**Written task**
In the listing below, find the line with "COL = S.collection", then repeat exactly every line from the top through that one.

**Dataset**
******************************

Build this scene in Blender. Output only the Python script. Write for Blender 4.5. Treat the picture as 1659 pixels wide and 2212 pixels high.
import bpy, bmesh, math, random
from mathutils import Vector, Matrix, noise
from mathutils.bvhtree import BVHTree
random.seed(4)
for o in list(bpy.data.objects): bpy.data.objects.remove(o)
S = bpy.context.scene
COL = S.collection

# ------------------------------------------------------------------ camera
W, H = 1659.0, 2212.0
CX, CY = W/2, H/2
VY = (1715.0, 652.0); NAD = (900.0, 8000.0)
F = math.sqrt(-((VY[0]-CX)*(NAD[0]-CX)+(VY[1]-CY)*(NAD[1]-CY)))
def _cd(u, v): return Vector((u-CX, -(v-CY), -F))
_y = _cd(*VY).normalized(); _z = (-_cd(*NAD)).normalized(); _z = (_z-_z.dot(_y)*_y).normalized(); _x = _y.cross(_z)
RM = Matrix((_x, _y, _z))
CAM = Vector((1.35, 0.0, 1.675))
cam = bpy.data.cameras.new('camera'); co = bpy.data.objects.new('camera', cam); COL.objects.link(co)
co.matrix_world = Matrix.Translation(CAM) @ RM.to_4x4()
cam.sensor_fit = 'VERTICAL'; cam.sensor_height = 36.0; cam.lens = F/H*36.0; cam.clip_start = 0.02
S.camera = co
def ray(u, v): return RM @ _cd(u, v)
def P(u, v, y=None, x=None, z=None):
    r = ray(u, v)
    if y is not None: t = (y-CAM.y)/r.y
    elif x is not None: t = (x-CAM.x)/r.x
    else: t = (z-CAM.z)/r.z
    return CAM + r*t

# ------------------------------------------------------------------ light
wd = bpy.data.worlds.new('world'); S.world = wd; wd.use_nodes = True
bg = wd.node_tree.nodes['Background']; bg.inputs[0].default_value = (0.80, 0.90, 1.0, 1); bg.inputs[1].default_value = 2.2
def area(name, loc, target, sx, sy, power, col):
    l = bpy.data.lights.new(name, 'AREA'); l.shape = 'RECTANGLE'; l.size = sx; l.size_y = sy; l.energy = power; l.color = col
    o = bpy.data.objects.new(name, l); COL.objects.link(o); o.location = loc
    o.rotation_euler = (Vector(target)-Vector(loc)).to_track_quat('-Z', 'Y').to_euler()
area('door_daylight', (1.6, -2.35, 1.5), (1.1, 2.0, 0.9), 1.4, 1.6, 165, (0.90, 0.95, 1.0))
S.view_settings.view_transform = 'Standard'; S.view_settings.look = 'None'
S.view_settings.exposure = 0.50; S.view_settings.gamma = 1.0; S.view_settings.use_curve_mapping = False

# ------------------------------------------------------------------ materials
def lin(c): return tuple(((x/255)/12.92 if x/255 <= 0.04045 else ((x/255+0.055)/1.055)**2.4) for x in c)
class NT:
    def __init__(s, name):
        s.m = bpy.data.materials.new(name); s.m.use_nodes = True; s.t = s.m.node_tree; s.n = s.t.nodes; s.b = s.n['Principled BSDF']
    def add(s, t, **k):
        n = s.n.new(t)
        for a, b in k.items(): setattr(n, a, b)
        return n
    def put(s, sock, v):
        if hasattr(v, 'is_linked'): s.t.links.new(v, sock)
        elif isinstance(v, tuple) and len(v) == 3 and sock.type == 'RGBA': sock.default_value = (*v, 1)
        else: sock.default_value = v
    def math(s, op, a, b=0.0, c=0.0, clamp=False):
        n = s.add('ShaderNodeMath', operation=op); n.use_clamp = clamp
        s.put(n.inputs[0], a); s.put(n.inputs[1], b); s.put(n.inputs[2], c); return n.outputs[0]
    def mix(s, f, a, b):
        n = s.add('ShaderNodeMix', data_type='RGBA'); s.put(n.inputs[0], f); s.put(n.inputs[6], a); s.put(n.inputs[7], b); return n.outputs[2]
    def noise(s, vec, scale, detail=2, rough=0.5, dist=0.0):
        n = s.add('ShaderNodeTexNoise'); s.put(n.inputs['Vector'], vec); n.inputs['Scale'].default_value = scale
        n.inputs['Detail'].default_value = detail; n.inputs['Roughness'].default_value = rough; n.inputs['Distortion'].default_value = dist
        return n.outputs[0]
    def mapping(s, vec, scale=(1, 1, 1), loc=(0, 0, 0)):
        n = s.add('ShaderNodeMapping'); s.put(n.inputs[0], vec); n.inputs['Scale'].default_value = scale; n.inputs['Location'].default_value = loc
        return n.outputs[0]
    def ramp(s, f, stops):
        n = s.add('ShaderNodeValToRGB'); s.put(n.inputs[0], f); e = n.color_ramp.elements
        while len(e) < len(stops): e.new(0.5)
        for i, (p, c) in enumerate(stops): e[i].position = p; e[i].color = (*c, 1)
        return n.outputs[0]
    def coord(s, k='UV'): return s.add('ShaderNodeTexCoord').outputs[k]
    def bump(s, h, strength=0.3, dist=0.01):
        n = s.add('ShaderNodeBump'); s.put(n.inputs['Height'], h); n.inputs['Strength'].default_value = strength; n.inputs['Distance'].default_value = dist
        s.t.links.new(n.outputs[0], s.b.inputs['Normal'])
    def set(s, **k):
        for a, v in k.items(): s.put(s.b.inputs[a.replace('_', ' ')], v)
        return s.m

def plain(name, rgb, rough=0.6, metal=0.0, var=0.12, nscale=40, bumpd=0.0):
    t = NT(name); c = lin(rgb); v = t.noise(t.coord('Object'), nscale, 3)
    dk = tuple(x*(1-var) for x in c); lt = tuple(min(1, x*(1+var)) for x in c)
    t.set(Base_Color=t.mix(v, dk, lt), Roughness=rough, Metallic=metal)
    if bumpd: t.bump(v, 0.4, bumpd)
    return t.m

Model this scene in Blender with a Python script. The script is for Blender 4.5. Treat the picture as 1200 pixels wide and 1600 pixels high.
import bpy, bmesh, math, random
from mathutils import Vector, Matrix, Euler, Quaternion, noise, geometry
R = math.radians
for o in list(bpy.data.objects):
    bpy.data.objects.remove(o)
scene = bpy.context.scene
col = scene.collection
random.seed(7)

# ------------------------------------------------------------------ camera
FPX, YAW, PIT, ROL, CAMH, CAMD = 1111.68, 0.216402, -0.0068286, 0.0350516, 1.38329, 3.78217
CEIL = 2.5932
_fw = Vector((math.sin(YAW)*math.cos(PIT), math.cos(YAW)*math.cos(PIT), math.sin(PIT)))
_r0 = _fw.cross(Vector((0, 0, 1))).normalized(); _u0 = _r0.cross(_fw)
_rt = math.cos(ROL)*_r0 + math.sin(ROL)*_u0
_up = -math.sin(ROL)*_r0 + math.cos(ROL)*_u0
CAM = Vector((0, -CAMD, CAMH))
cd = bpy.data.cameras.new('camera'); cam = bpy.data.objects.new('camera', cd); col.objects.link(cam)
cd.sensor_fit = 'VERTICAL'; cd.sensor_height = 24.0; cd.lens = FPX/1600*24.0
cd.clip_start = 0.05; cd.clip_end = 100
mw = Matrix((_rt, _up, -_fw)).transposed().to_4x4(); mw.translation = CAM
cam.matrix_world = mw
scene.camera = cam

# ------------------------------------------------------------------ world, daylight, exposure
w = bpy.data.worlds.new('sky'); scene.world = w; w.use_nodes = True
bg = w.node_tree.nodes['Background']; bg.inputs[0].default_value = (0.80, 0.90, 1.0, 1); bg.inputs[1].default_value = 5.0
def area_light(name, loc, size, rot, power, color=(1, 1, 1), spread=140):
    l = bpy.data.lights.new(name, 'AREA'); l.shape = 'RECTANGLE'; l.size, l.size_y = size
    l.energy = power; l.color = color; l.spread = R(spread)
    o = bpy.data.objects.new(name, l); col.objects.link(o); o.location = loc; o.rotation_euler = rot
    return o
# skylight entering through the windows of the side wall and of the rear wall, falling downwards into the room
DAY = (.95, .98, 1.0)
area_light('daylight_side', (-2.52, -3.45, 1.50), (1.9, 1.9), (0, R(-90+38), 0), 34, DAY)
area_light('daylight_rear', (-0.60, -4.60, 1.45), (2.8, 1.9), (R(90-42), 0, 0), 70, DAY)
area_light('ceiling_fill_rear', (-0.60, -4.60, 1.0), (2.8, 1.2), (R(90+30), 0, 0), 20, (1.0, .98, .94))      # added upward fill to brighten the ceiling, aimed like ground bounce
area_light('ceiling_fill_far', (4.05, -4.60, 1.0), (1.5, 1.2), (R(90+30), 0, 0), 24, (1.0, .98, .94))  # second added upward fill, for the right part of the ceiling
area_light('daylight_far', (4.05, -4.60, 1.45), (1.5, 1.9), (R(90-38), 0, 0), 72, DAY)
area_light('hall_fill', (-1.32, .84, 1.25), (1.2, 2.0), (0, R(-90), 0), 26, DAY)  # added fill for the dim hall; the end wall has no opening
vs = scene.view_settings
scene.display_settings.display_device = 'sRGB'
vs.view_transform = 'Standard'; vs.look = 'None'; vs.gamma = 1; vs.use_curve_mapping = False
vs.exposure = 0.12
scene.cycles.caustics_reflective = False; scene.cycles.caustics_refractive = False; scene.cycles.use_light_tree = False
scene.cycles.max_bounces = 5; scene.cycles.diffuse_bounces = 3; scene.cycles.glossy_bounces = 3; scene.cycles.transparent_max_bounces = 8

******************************

**Worked solution**
Build this scene in Blender. Output only the Python script. Write for Blender 4.5. Treat the picture as 1659 pixels wide and 2212 pixels high.
import bpy, bmesh, math, random
from mathutils import Vector, Matrix, noise
from mathutils.bvhtree import BVHTree
random.seed(4)
for o in list(bpy.data.objects): bpy.data.objects.remove(o)
S = bpy.context.scene
COL = S.collection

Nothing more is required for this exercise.